Tiananmen Crackdown Remembered in Taiwan Amid Pressure From China

Reporter/Provider - Scott Huang/John Su/Irene Lin
Publish Date -

A new photography exhibition is joining Taipei's long-running memorial events to mark the anniversary of China’s military crackdown on democracy protesters in 1989. Organizers including a Hong Kong student curator and a survivor who witnessed tanks killing retreating students, stress the importance of preserving history. Officials warn these memorials grow more critical as Taiwan faces increasing cross-border political pressure from Beijing.

A snapshot taken at the June 4th Tiananmen Crackdown in Beijing... 37 years later, the shoe’s owner and the source of the blood remain unknown, as does the death toll, which some scholars put in the thousands. This was just one of many photos left over after the 1989 crackdown.

On its anniversary, they’re on display at this photography exhibition in Taipei. The curator, Silver Wong, is the first Hong Konger to dedicate such exhibition to the Tiananmen Square crackdown and its impact on the region.

Wong said, "I like to select these photos by focusing on the spirit in people’s eyes and faces.
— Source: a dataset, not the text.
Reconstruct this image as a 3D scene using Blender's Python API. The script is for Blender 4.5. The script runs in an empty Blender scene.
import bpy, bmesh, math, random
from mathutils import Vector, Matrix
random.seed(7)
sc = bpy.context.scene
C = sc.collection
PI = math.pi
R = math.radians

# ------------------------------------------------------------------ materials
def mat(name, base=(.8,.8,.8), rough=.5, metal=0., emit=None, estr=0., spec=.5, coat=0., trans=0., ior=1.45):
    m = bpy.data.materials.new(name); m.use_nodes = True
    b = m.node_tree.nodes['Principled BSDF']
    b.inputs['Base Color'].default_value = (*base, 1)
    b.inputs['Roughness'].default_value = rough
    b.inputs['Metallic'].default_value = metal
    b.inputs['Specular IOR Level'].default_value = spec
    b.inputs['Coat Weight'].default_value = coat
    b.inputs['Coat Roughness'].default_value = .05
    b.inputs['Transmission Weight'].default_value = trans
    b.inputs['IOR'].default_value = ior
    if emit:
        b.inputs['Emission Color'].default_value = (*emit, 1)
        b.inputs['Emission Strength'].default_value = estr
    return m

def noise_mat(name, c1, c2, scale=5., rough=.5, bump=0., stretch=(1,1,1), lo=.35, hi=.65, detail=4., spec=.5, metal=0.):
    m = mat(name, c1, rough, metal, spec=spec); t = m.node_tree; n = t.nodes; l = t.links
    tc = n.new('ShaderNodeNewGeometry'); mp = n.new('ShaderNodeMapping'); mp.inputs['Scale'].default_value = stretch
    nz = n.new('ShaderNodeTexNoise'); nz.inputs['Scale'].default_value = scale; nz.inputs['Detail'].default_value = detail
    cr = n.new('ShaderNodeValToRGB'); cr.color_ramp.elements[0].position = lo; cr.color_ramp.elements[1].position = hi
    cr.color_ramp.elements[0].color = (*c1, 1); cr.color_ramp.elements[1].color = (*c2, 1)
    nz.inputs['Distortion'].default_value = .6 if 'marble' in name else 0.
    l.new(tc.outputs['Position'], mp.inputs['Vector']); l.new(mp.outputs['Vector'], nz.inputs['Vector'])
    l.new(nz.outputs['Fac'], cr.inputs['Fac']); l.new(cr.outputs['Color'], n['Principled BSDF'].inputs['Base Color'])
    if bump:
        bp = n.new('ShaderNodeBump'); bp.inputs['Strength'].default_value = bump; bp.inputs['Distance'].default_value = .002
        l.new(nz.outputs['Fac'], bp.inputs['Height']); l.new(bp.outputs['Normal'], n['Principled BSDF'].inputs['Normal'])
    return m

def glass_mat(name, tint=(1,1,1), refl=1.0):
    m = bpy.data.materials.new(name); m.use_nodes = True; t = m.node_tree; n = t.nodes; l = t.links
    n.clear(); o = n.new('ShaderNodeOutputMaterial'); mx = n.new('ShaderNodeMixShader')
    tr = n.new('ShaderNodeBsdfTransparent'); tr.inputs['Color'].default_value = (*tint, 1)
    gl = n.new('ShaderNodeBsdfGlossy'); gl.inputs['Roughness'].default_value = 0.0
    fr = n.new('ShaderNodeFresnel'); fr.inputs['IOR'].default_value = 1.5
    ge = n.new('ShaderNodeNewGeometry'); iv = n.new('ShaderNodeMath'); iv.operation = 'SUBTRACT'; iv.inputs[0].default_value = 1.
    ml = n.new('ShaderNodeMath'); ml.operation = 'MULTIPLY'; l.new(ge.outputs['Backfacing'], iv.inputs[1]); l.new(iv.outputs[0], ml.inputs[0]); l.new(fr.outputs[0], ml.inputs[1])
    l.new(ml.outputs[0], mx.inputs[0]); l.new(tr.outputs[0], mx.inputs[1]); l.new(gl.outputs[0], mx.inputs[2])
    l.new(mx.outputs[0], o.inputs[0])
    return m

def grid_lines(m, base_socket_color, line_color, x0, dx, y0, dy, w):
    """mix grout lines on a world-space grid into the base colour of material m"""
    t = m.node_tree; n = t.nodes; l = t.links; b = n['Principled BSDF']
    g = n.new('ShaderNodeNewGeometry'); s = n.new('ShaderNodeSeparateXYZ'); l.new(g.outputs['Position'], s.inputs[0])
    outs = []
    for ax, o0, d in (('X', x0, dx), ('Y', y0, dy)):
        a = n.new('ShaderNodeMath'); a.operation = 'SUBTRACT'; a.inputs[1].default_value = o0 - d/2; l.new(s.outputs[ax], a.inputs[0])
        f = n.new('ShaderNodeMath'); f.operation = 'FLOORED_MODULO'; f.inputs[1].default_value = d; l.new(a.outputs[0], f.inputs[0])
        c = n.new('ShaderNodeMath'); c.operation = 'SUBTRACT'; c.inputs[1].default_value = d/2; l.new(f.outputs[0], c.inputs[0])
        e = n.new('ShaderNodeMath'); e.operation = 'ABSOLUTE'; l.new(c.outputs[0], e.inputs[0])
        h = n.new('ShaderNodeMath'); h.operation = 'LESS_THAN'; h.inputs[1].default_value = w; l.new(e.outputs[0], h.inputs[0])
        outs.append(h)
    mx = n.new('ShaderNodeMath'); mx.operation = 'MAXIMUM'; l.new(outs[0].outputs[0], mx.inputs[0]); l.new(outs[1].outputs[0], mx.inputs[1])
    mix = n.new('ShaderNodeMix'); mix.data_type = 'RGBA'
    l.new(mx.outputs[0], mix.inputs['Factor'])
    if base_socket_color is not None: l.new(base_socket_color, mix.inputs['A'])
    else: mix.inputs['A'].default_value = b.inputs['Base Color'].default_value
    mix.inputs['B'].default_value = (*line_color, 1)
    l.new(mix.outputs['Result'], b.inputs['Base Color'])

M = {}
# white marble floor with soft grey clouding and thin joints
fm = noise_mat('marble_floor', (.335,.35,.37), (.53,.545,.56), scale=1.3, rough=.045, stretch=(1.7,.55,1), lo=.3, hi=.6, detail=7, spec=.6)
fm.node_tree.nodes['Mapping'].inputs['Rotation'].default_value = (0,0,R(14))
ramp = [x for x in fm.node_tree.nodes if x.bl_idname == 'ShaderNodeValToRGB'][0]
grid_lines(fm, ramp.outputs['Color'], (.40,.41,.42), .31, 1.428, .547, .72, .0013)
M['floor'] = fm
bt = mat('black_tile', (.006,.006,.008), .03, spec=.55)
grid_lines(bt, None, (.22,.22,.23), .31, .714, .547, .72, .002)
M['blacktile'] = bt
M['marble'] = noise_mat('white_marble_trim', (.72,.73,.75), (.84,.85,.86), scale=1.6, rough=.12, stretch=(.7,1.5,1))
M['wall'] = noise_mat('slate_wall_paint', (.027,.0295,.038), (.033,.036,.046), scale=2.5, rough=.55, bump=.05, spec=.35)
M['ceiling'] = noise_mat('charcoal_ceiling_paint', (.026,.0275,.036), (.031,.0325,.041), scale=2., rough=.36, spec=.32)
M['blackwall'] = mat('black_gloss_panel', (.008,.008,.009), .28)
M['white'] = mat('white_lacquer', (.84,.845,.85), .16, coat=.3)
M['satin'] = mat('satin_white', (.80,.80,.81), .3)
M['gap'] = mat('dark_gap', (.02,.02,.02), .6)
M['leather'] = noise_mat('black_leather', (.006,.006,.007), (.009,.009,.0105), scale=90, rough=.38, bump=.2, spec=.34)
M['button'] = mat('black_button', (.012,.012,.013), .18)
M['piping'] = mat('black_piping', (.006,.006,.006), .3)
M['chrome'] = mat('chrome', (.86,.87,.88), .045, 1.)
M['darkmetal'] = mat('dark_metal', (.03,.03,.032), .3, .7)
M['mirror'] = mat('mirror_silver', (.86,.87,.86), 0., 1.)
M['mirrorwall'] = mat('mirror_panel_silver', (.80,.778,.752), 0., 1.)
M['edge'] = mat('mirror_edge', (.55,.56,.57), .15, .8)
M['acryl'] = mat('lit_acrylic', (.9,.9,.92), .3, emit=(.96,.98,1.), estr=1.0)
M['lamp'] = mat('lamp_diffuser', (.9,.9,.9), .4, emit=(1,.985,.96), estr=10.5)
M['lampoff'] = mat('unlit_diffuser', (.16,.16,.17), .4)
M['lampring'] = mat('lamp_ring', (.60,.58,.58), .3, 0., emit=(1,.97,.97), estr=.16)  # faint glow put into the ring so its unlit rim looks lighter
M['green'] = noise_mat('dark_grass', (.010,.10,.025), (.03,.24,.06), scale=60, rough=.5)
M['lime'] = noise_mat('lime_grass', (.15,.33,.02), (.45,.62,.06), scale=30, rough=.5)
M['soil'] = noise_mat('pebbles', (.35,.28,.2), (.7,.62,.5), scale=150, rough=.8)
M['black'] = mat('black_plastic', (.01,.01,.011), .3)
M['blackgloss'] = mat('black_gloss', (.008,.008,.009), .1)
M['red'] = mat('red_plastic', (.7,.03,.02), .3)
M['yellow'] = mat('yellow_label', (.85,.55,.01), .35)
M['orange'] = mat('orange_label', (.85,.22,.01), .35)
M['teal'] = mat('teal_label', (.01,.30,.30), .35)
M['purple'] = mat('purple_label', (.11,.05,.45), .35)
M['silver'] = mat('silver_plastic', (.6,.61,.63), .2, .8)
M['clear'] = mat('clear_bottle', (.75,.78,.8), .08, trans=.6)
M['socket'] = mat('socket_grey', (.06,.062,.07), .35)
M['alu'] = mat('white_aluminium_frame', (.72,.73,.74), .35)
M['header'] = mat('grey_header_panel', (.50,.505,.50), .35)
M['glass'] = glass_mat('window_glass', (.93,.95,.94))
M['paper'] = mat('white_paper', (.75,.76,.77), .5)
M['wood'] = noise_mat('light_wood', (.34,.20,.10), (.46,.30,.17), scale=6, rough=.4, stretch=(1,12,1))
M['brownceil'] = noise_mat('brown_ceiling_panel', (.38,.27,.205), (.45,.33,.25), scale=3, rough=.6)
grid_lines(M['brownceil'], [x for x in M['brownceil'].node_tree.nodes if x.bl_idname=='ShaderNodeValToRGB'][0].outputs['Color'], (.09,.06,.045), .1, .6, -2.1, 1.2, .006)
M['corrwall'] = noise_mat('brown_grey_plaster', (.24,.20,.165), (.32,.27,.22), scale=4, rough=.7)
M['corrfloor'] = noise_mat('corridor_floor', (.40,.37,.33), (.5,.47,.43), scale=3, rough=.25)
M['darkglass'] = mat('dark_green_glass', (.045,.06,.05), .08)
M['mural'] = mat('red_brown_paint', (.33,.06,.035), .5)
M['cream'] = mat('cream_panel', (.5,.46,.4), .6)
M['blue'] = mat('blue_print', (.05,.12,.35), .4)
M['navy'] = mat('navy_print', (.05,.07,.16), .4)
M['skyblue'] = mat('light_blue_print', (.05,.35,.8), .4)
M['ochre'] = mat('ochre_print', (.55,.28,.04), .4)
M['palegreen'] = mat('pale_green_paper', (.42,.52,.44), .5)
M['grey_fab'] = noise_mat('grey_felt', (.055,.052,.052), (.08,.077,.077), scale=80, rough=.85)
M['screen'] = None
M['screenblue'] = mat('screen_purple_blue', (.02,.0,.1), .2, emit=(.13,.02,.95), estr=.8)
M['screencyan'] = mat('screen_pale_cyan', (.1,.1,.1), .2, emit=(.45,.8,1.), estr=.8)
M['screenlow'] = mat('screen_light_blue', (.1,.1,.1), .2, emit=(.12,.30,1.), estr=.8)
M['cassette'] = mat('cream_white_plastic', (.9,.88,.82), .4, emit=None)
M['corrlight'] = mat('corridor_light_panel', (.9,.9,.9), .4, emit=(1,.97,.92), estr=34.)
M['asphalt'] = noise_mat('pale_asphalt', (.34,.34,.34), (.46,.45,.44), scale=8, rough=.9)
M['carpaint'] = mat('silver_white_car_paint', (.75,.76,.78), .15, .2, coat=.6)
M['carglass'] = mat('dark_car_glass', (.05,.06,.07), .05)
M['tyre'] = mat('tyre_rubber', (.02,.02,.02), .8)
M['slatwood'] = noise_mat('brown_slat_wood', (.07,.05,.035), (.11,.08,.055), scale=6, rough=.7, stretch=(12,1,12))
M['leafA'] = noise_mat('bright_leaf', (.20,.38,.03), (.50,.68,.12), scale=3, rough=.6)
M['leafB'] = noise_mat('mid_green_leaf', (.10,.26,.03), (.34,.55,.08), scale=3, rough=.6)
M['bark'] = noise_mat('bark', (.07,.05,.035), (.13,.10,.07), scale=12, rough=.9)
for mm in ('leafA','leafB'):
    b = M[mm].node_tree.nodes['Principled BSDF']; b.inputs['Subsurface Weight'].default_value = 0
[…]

I believe these facial expressions are honest. These emotions — like anger towards authoritarian power in the moments of people standing up to it — are the best."
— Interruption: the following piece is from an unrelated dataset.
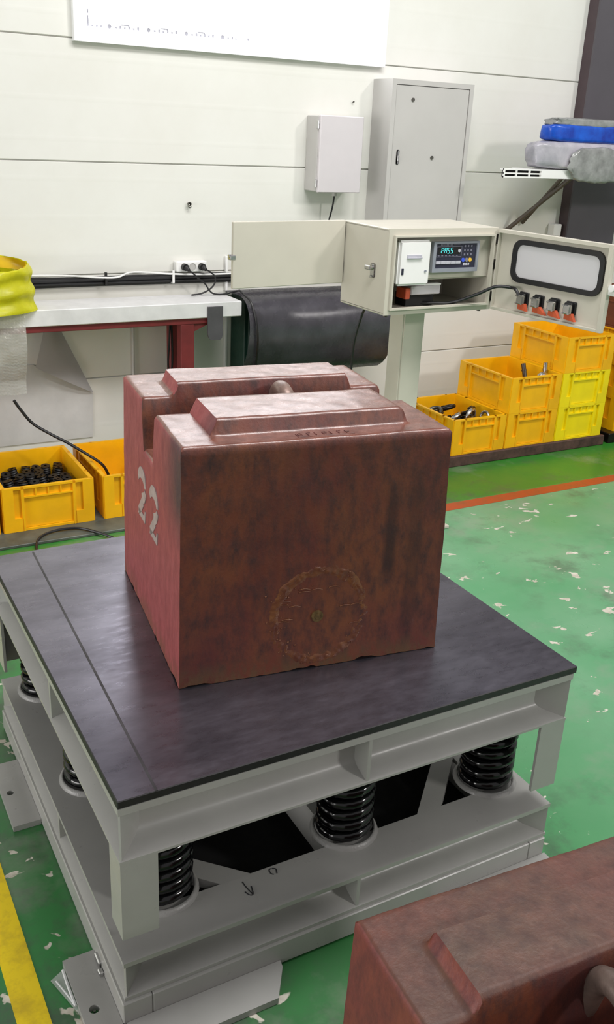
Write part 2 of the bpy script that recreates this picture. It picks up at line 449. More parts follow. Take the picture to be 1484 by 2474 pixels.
# mitre gussets and mid stiffeners
for z0, z1 in ((.376, .476), (.062, .141)):
    for cx, cy, sx, sy in ((0, 0, 1, 1), (XT, 0, -1, 1), (0, YT, 1, -1), (XT, YT, -1, -1)):
        t = .0028
        a = [(cx + sx * (.001 + t), cy + sy * .001, z) for z in (z0, z1)] + [(cx + sx * (.051 + t), cy + sy * .051, z) for z in (z1, z0)]
        b = [(cx + sx * .001, cy + sy * (.001 + t), z) for z in (z0, z1)] + [(cx + sx * .051, cy + sy * (.051 + t), z) for z in (z1, z0)]
        obj('corner_gusset', G().loft(a, b), 'grey_paint', plat)
    m = .49
    obj('stiffener', G().box(m - .004, m + .004, .002, .05, z0, z1, .001), 'grey_paint', plat)
    obj('stiffener', G().box(m - .004, m + .004, YT - .05, YT - .002, z0, z1, .001), 'grey_paint', plat)
    obj('stiffener', G().box(.002, .05, .45, .458, z0, z1, .001), 'grey_paint', plat)
    obj('stiffener', G().box(XT - .05, XT - .002, .45, .458, z0, z1, .001), 'grey_paint', plat)
# hanging stop legs (angle plates) at the four corners
for cx, cy, sx, sy in ((0, 0, 1, 1), (XT, 0, -1, 1), (0, YT, 1, -1), (XT, YT, -1, -1)):
    p = [(0, 0), (.067, 0), (.067, .007), (.007, .007), (.007, .060), (0, .060)]
    poly = [(cx + sx * (u + .0005), cy + sy * (v + .0005)) for u, v in p]
    obj('stop_leg', G().loft([(x, y, .205) for x, y in poly], [(x, y, .375) for x, y in poly]), 'grey_paint', plat)
# base skirt tubes and foot plates
for a in ((-.006, .05, -.006, YT - .004), (XT - .05, XT - .004, -.006, YT - .004), (.0505, XT - .0505, -.006, .05), (.0505, XT - .0505, YT - .05, YT - .004)):
    obj('skirt_bar', G().box(*a, .004, .0598, .002), 'grey_paint', plat)
def plate_hole(x0, x1, y0, y1, z0, z1, hx, hy, r):
    n = 24; O, I = [], []
    for i in range(n):
        t = 2 * PI * i / n; c, s = math.cos(t), math.sin(t)
        kx = ((x1 - hx) if c > 0 else (hx - x0)) / max(abs(c), 1e-6); ky = ((y1 - hy) if s > 0 else (hy - y0)) / max(abs(s), 1e-6)
        kk = min(kx, ky); O.append([hx + c * kk, hy + s * kk, z0]); I.append((hx + c * r, hy + s * r, z0))
    for cxn, cyn in ((x0, y0), (x1, y0), (x1, y1), (x0, y1)):
        j = min(range(n), key=lambda q: (O[q][0] - cxn) ** 2 + (O[q][1] - cyn) ** 2); O[j] = [cxn, cyn, z0]
    return G().ring(O, I, (0, 0, z1 - z0))
obj('foot_plate', plate_hole(-.068, -.0065, -.04, .178, .0005, .015, -.044, .047, .0095), 'grey_paint', plat)
obj('foot_plate', plate_hole(-.070, -.0065, .593, .838, .0005, .015, -.050, .716, .0085), 'grey_paint', plat)
for fx in ((.0, .270, .312, .0), (.992, .720, .680, .992)):
    poly = [(fx[0], -.0065), (fx[2], -.0065), (fx[2] - .003 * (1 if fx[2] < .5 else -1), -.022), (fx[1], -.082), (fx[3], -.082)]
    obj('foot_plate', G().loft([(x, y, .0005) for x, y in poly], [(x, y, .015) for x, y in poly]), 'grey_paint', plat)
for hx, hy in ((-.044, .047),):
    obj('anchor_pin', G().cyl((hx, hy, 0), (hx, hy, .011), .0025, 10), 'chrome', plat)
obj('anchor_clip', G().box(-.012, -.002, .125, .155, .016, .034, .002).box(-.016, -.006, .108, .122, .016, .026, .002), 'chrome', plat, label='bright metal clip')
# corner braces (flat bars) and cross beams of the base
for cx, cy, sx, sy in ((0, 0, 1, 1), (XT, 0, -1, 1), (0, YT, 1, -1), (XT, YT, -1, -1)):
    a = [(.095, .235), (.095, .300), (.300, .095), (.235, .095)]
    poly = [(cx + sx * u, cy + sy * v) for u, v in a]
    obj('corner_brace', G().loft([(x, y, .128) for x, y in poly], [(x, y, .1495) for x, y in poly]), 'grey_paint', plat)
obj('cross_beam', G().box(.49, .565, .1, .91, .062, .1495, .002), 'grey_paint', plat)
obj('cross_beam', G().box(.1, .489, .46, .56, .062, .1495, .002), 'grey_paint', plat)
obj('cross_beam', G().box(.566, .89, .46, .56, .062, .1495, .002), 'grey_paint', plat)
obj('deck_rib', G().box(.48, .56, .056, .95, .40, .4885), 'grey_paint', plat)
obj('deck_rib', G().box(.056, .479, .48, .56, .40, .4885), 'grey_paint', plat)
obj('deck_rib', G().box(.561, .936, .48, .56, .40, .4885), 'grey_paint', plat)
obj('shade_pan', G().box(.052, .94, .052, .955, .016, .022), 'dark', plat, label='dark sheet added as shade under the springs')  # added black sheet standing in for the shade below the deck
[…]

Wong only had a month to put together the exhibition and said the hardest part was securing photographers’ permission to display their work. Some were afraid of Beijing’s surveillance, while others feared showing the photos could put their subjects in danger. As a senior in university and an activist, Wong has faced opposition both from his own family back in Hong Kong and on his campus in Taiwan.

He said, "Our school has laid out booths for social movements before. Some students would walk over and tell us that what we’re doing is wrong. Some Chinese students would also say these things do not help the country."

Chinese historian Wu Renhua is also fighting to keep these memories alive. Wu was in Beijing when the crackdown happened and witnessed it firsthand. He’s been working to record the incident ever since. He was 33 at the time and a professor sent by his university to Tiananmen Square to maintain order, while several of their students went on a hunger strike. Little did he know that tanks were heading their way.

Wu recounted, "What left the deepest impression on me was when students were forced out of the square at dawn on June 4th. When they reached Liubukou on West Chang'an Avenue, three tanks from the martial law forces came up behind the column of retreating students, killing 11 at the scene."

Wu says the crackdown impacted both those who experienced it and those who hoped to influence China’s communist government.

"At the time of the June 4th massacre, China and the UK were negotiating the 1997 handover of Hong Kong. Therefore, Hong Kongers were paying close attention to the 1989 pro-democracy movement in Beijing. They hoped that China would undergo positive changes which would benefit Hong Kong’s future. But the crackdown came as a shock. It completely shattered their hopes. That’s why Hong Kongers have a personal connection to the June 4th events."

Wu says anniversary events held outside of China and Hong Kong carry great significance, especially for Taiwan, which is under imminent threat from Beijing. According to investigations by Taiwan’s mainland affairs council -- the government body in charge of ties with Beijing -- there have been at least 120 cases of cross-border political persecution by China against Taiwanese nationals.

Deputy Minister of the Mainland Affairs Council, Shen Yu-chung, said, "[China] is trying to force Taiwan to accept their “one China” narrative and the framework of the so-called “1992 Consensus” defined by them. I believe if Taiwan accepts their version of peaceful unification, the next vigil we hold here may be one mourning the loss of Taiwan’s freedom and democracy."

On the anniversary in Taipei’s Liberty Square, rain drenches a replica of Hong Kong’s Pillar of Shame sculpture—an iconic work memorializing the victims of the 1989 crackdown. Braving the weather, officials said it was as though the heavens were weeping for the tragedy, but that a single wild lily representing Taiwan’s democracy endured.